文学・会議

海外文学を中心に、読書の備忘録です。

ウラジミール・ナボコフ『処刑への誘い 戯曲 事件 ワルツの発明』

ウラジミール・ナボコフ 小西昌隆・毛利久美・沼野充義

『処刑への誘い 戯曲 事件 ワルツの発明』 新潮社

 

ウラジミール・ナボコフ(1899-1977)の『処刑への誘い 戯曲 事件 ワルツの発明』を読了しました。新潮社から刊行されている「ナボコフ・コレクション」の一冊で、『ロリータ』などの有名作品も含まれてはいるようですが、主としてこの選集にはロシア語原典からの直訳作品をはじめとする初邦訳の作品などが収められる予定となっています。
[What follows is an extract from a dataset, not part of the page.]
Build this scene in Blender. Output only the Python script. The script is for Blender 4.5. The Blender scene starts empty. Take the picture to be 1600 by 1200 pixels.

全5巻のうち、既に4巻が刊行されています。

 

本書には中編作品「処刑への誘い」(ロシア語からの初訳)と二編の戯曲「事件」、「ワルツの発明」(いずれも初の邦訳)が収録されています。「カフカ的」という陳腐な形容詞をつけたくなる「処刑の誘い」ですが、虜囚キンキナトゥスの妄想と現実が入り混じって(ナボコフ特有の「読みづらさ」を生みながら)、そしてその現実自体が極めて妄想的で作り物めいたものでもあって、明晰さのなかですべてが溶け合っていくラストシーンに不思議な面白みが感じられました。二編の戯曲についても楽しく読むことができました。